The level of force from a constrictor of her size can in seconds flatten the rib cage of a caiman or tapir, animals much tougher than humans. Pa
nic surged in my veins as her impossible strength mashed my shoulders toward one another, flexing my clavicle like a twig.
It was then that JJ came into view, hurtling at full speed down the same log I had used. The momentum carried him to the opposite side of the cavern. He swung around with knees bent, arms spread, and mouth agape in shock. “Whoa!” he shot out, paralyzed for a moment by what he saw.
He tackled the trunk of her coils and protected my neck as I tried to maintain my grip on her head and the snake beat us against the jagged walls and floor, writhing in alternating directions. As more and more of the anaconda’s body emerged from the hollow log, JJ and I continued to wrestle the front end. With the final third of her body came Chito, who had been dragged through the hollow log, grasping her tail. He was covered in yellow and white snake shit, buckets of it.
Screaming and straining, we began heaving the coils off my arms. It took us fifteen minutes to get control of the snake, and even longer to get the snake up out of the cavern in the great pile of wood and to the edge of the island. Pico maneuvered the canoe into position below the palisada and the four of us (anaconda included) dropped into the tiny canoe. Pico’s eyes were bulging out of his head as the canoe nearly capsized in our struggle to control the giant.

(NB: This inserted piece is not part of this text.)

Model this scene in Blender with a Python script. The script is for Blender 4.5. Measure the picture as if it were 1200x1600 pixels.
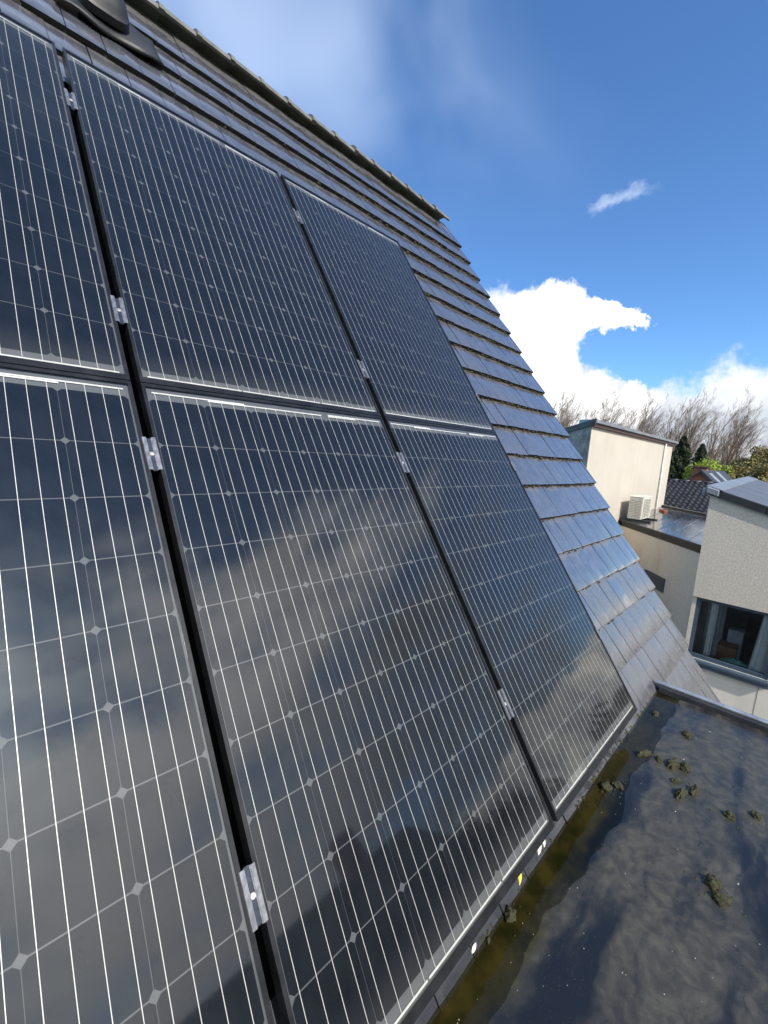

On the opposite beach we got out and collapsed. The snake was unrestrained but both humans and reptile were too spent to move. The three brothers kept their distance from the anaconda as I knelt in awe. She lay curled in a tight spiral, peacefully protecting her head, as I soaked in the sight of a creature I had always dreamed of seeing. Legendary in both size and spirit, she was the find of a lifetime. She was magnificent, large green and black scales on her back fading into vivid yellow and black toward the stomach. Emerging from her mouth at intervals was a thick, pitch-black tongue the width of a man’s finger, which probed the air with regal indifference.